Morning Thanks

Garrison Keillor once said we'd all be better off if we all started the day by giving thanks for just one thing. I'll try.

Tuesday, November 16, 2021

Uncommon grace

 


We've got Oriental Poppies in the powder room. Hasn't always been there, of course--we've only been in the house for nine years. But we've had it--well, a print of the famous Georgia O'Keeffe painting--for quite a few decades of our married lives.

Bought it in Santa Fe, as I remember, where we spent a memorably passionate anniversary years and years ago, in what seems another age (and it was). Georgia O'Keeffe's life changed when an American artist named Albert Stieglitz, a man twenty years her senior spotted her work and featured it in his gallery. Stieglitz was a wonderful photographer, probably the most powerful "arteest" of his day. Being featured in his gallery was something a young teacher at West Texas State University could not have dreamed.

But it happened, and when it did, Georgia O'Keeffe's life changed dramatically. In the late years of the 19th century, Stieglitz was a leader among those who believed that the new technologies (well, the photograph) was surely as much an art form as anything done with an easel on canvas, as his photographs testified--like this one, "Weary."


Stieglitz was twenty years O'Keefe's senior, but he found the young, Texas art teacher impossible to forget, both her work and herself. And thus, as you can imagine, an affair began, Stieglitz being married with children. For a time, until his marriage ended, the young O'Keeffe became his mistress. During that crucial time--and longer, I suppose--Stieglitz could not let his lover alone.
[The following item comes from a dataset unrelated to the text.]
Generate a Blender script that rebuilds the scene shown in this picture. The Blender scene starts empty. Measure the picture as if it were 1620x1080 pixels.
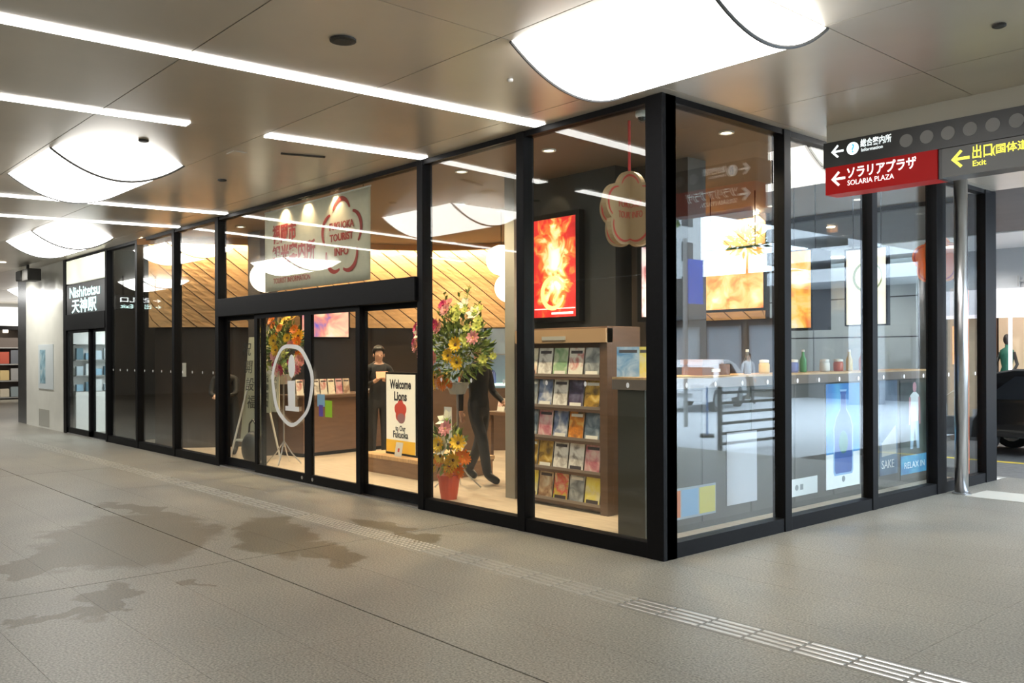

She must not have minded his camera because he took at least 300 pictures of her, pictures that, yet today, are memorably beautiful only because they speak volumes of his deep infatuation. Pictures like this


and this.



When Stieglitz dallied with another woman in New York, Georgia O'Keeffe decided to leave for New Mexico. The favor her husband once showed her when he featured his work in his gallery was an immense blessing for her work; but a far greater moment in her artistic life occurred when Georgia O'Keeffe's moved to New Mexico, where what she put on her canvas blossomed in the indescribable colors of the desert Southwest. New Mexico's breathtaking landscape loved Georgia O'Keeffe, and that passion was clearly mutual. Our Oriental Poppies is just one of those paintings.

Here's another. 


Georgia O'Keeffe had never seen anything like the world she now lived in and adored. She told her friends this was her country and stayed. She and Stieglitz had stormy moments thereafter, but she rarely withheld her favors and was, I suppose we'd say today, quite openly bisexual. Just as he hadn't, she didn't stay within what people call "the bounds of marriage." 

Meanwhile, she kept painting.


There's something almost eerily human about her New Mexico landscapes. They greet the eyes and heart somehow, in part because they don't seem at all inanimate. New Mexico fundamentally changed Georgia O'Keeffe in ways Alfred Stieglitz never did or could. 

I don't know if the Dordt College of the mid- to late-Sixties ever formulated it as a behavioral objective of its curriculum back then, but one of the most liberating truths I learned as an undergraduate at a college in the staid Calvinistic/Reformed tradition was, well, common grace--to be specific in this case, how a woman like Georgia O'Keefe, despite breaking every moral dictum that came with "the Christian life" as I heard that phrase used in my boyhood, how a Georgia O'Keeffe was a wonderful gift to all of us because the beauty she could render on a canvas was something that clearly and evidently glorified the Creator. 

We've got a Georgia O'Keefe print, have had it for years. Bought it, I believe, in Santa Fe, at the Georgia O'Keefe museum. That whole story I just outlined isn't the reason why we bought it or why it still hangs in our house. The reason it does is because, my word, it's just plain beautiful. 

Yesterday was her birthday. Reason enough for morning thanks.